The scariest observation I made during my 6 years in Irish secondary school education is the complete absence of career guidance. I distinctly remember two classes a week during 4th and 5th year filling out personality tests, but I’m not quite sure how that helped to equip me with the knowledge I needed to make informed career choices that affected my future forever. How can we holistically develop young people and their future professional endeavours when we don’t offer them any meaningful advice or practical work experience? And for those pupils doing four honours or less...you must be still coughing up dust after being swept under the rug for so long.


DIY Education

Although we desperately need to think about educational reform as a way of advancing our domestic interests and re-establishing Ireland as hub of economic and social activity, we also need to take individual action towards vocational experience. In the interim it takes the Irish education system to receive a rather large boot up the tóin, there is no better school of learning than the school of life. The best advice I could give anyone, young or old is get as much experience from as diverse array of professions as physically possible. Whether you’re washing dishes or presenting in a board room, every opportunity has something to offer. Some of the greatest skills I have ever developed stem from my experience as a waitress. Communication and people skills are two of the most undervalued yet important life skills you will ever learn, and an ability to talk and approach people has got me further than any certificate ever has. Admittedly some opportunities don’t come with a pay packet, but they’re worth their weight in gold. Experience is the ultimate tradable commodity. The thing that separates the motivated from the mediocre is putting yourself out there and asking someone to give you a chance to shine. Some of the greatest advice I’ve ever received is to find something you’re interested in and let that guide you. My own ambitions have always centred around a love of people, a passion for English and an interest in Sport. This very blog was inspired by a refusal to take no for an answer. When you can’t even get your local papers to give you an opportunity, a girl has to take matters into her own hands. 

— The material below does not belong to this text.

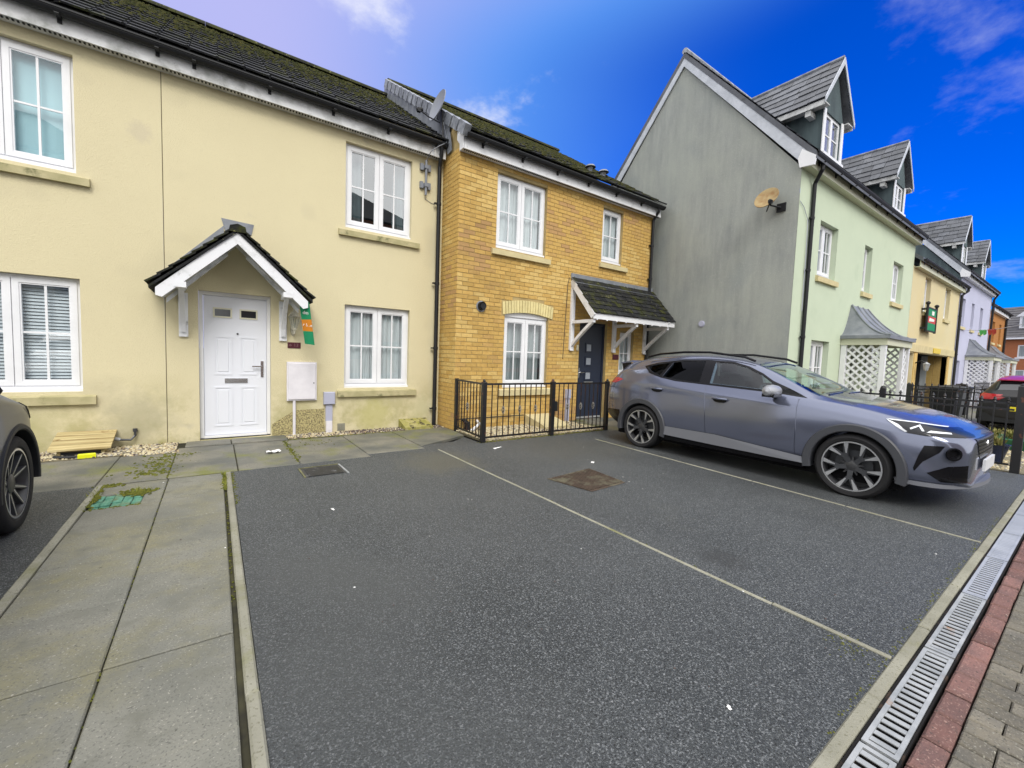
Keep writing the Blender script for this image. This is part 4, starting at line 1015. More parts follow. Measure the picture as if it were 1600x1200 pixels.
def townhouse(label, x0, x1, mw, wins, dorm, prch, base, gable=True, gable_mat=None, zeave=5.03, mtrim=None, gut=True):
    h = thing('town_house', label, 'house', ((x0 + x1) / 2, G, base))
    mw_ = MB(); holes_ = [tuple(w_[:4]) for w_ in wins]
    wall_holes(mw_, x0, x1, base - .1, zeave + .12, G, holes_, .14)
    mw_.quad((x1, G, base - .1), (x1, 8.85, base - .1), (x1, 8.85, zeave), (x1, G, zeave)); mw_.quad((x0, 8.85, base - .1), (x0, 8.85, zeave), (x1, 8.85, zeave), (x1, 8.85, base - .1))
    mw_.add([(x1, G, zeave), (x1, 8.85, zeave), (x1, 6.23, 8.2)], [(0, 1, 2)])
    wo = obj('wall', mw_, mw, h)
    gw = MB(); gw.add([(x0 - .003, G + .002, base - .1), (x0 - .003, G + .002, zeave + .02), (x0 - .003, 6.23, 8.22), (x0 - .003, 8.85, zeave + .02), (x0 - .003, 8.85, base - .1)], [(0, 1, 2, 3, 4)])
    obj('gable_wall', gw, gable_mat or M_gable, h)
    for w_ in wins:
        a, b, c, d, n, cur = w_[:6]
        window(h, a, b, c, d, G, n, recess=.11, curtain=cur, sill=(a - .06, b + .1, c - .13, c - .002) if c > .5 and len(w_) < 7 else None, sill_mat=M_sill_clean, small=(b - a) < .7, pane=M_pane)
    # main roof: two slabs with a stepped slate front
    rf = MB(); pit = math.atan2(8.5 - 5.25, 6.22 - 3.36); th = .09
    rf.prism([(3.36, 5.25), (6.22, 8.5), (9.08, 5.25), (9.08, 5.25 - th * 1.4), (6.22, 8.5 - th * 1.4), (3.36, 5.25 - th * 1.4)], x0 - .05, x1 + .05, 'x')
    ro = obj('roof', rf, M_slate, h)
    st = MB(); nrow = 15; d_ = Vector((0, math.cos(pit), math.sin(pit))); nn = Vector((0, -math.sin(pit), math.cos(pit))); L_ = math.hypot(2.86, 3.25)
    for j in range(nrow):
        p0 = Vector((0, 3.36, 5.25)) + d_ * (L_ * j / nrow - .02) + nn * .03; p1 = Vector((0, 3.36, 5.25)) + d_ * (L_ * (j + 1) / nrow) + nn * .006; b0 = p0 - nn * .022
        x = x0 - .06
        while x < x1 + .04:
            e = min(x + .3, x1 + .06)
            st.add([(x + .003, p0.y, p0.z), (e - .003, p0.y, p0.z), (e - .003, p1.y, p1.z), (x + .003, p1.y, p1.z), (x + .003, b0.y, b0.z), (e - .003, b0.y, b0.z)], [(0, 1, 2, 3), (4, 5, 1, 0)]); x = e
    tag(obj('roof_slates', st, M_slate, ro), kind='stuff')
    # barge boards on the gable that faces the camera
    for s_, ye_ in ((1, 3.40), (-1, 9.04)):
        bb = MB(); u = Vector((6.22 - ye_, 8.39 - 5.15)).normalized(); nrm2 = (.0, -.30)
        bb.prism([(6.22, 8.40), (ye_, 5.165 if s_ > 0 else 5.165), (ye_ + (.12 if s_ > 0 else -.10), 5.02), (6.22, 8.19)], x0 - .045, x0 - .022, 'x')
        obj('barge_board', bb, M_barge, h)
    ebx = MB(); ebx.prism([(3.36, 5.17), (3.38, 5.01), (3.62, 5.03), (3.66, 5.2), (3.60, 5.36)], x0 - .052, x0 - .004, 'x'); obj('eaves_box', ebx, M_white, h)
    obj('ridge', MB().tube([(x0 - .05, 6.22, 8.53), (x1 + .05, 6.22, 8.53)], .07, 8), M_verge, h)
    eaves(h, x0, x1 + .04, G, zeave, zeave + .19, 3.46, 3.40, 5.23, mtrim or M_trimcream, M_trimcream, vents=False)
    for q in dorm: dormer(h, *q, None, mw)
    if prch: porch(h, *prch)
    return h
tg = townhouse('pale green three-storey house with stained grey gable', 9.03, 17.1, M_green,
     [(10.09, 11.06, 3.20, 4.30, 2, 'curt'), (12.80, 13.36, 3.19, 4.29, 1, 'curt'), (15.15, 16.08, 3.19, 4.275, 2, 'curt'), (10.1, 11.06, .70, 1.875, 2, 'curt'), (12.45, 13.25, -.15, 1.86, 1, 'none', 0)],
     [(10.36, 11.42, 3.80, 5.74, 6.68, 7.80), (15.38, 16.40, 3.80, 5.74, 6.55, 7.66)], (11.68, 13.72, 12.2, 13.28, G, 2.72, 2.05, 2.79, -.22, M_trimcream), -.2)
downpipe(tg, [(9.42, 3.40, 5.18), (9.42, 3.40, 5.05), (9.53, 3.55, 4.85), (9.53, 3.55, -.1)], (4.2, 3.2, 1.9), .036)
obj('wall_cable', MB().tube([(9.03, 3.585, 4.42), (9.2, 3.58, 4.35), (9.40, 3.575, 4.15), (9.44, 3.575, 3.5), (9.45, 3.575, 2.4)], .006, 5), M_elec, tg)
ty = thing('link_house', 'straw coloured two-storey house built over an archway', 'house', (20.5, G, -.2))
mw_ = MB(); wy = [(18.62, 19.36, 3.22, 4.33, 1, 'curt'), (21.5, 22.3, 3.22, 4.33, 1, 'curt')]
wall_holes(mw_, 17.106, 23.9, -.3, 4.46, G, [w_[:4] for w_ in wy] + [(18.4, 22.75, -.31, 1.87), (17.35, 18.0, -.31, 1.85)], .14)
obj('wall', mw_, M_yellow, ty)
for w_ in wy: window(ty, *w_[:4], G, w_[4], recess=.11, curtain='curt', sill=(w_[0] - .06, w_[1] + .1, w_[2] - .13, w_[2] - .002), sill_mat=M_sill_clean, small=True)
a_ = MB(); a_.box(17.2, 23.7, G - .05, G - .001, 1.9, 2.13); obj('arch_lintel', a_, M_sill_clean, ty)
for p_ in ((18.05, 18.4), (22.75, 23.1)): obj('arch_pier', MB().box(*p_, G - .02, G + .35, -.3, 1.9), M_brick[1], ty)
obj('passage_wall', MB().box(18.38, 18.42, G + .36, G + 6, -.3, 1.9), M_brick[2], ty)
obj('passage_wall', MB().box(22.73, 22.77, G + .36, G + .52, -.3, 1.9), M_brick[1], ty); obj('side_door', MB().box(22.72, 22.77, G + .521, G + .70, -.3, 1.88), M_net, ty); obj('dark_panel', MB().box(22.73, 22.77, G + .701, G + 6, -.3, 1.9), M_room, ty)
obj('passage_back', MB().quad((18.4, G + 6, -.3), (22.75, G + 6, -.3), (22.75, G + 6, 1.9), (18.4, G + 6, 1.9)).quad((18.4, G + .14, 1.9), (18.4, G + 6, 1.9), (22.75, G + 6, 1.9), (22.75, G + .14, 1.9)), M_room, ty)
obj('white_door', MB().box(17.36, 17.98, G + .1, G + .14, -.3, 1.84), M_white, ty)
rf = MB(); rf.prism([(3.40, 4.66), (6.2, 6.9), (9.0, 4.66), (6.2, 6.78), (3.40, 4.54)][:3] + [(9.0, 4.54), (6.2, 6.78), (3.40, 4.54)], 17.1, 23.88, 'x'); ro = obj('roof', rf, M_slate, ty)
eaves(ty, 17.16, 24.1, G, 4.40, 4.58, 3.46, 3.40, 4.62, M_trimcream, M_trimcream, vents=False)
downpipe(ty, [(24.05, 3.40, 4.58), (24.05, 3.40, 4.48), (23.92, 3.54, 4.3), (23.92, 3.54, -.3)], (3.5, 2.0), .045)
tag(obj('wall_sign', MB().box(20.2, 21.2, G - .075, G - .052, 1.93, 2.10), M_yellowsign), 'small yellow sign on the lintel above the archway', 'sign')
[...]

While a sorry excuse of an education system and a certain level of individual accountability needs to take some of the heat, so does the overarching employment sector. Ireland’s employment circumstances are only ever going to be improved internally. We need a proactive employer attitude that aims to keep our highly talented workforce by offering them opportunity and pre-existing development. While I have any potential employers reading this, I would implore you to give people an opportunity to learn, young and established...even if its only for a few weeks. 

Which rather beautifully brings me back to the original subject of emigration. Although this blog doesn’t address what the future holds for those of us seeking opportunity elsewhere, I hope it highlights the need to help the students we have in our classrooms and lecture halls. It is their influx of skill, talent and innovation, which not only has the potential to help us recover from a recession, but they’re going to personify the celtic tiger of the future. And more than attracting any multi-national company, that’s the real investment worth pursuing for Ireland.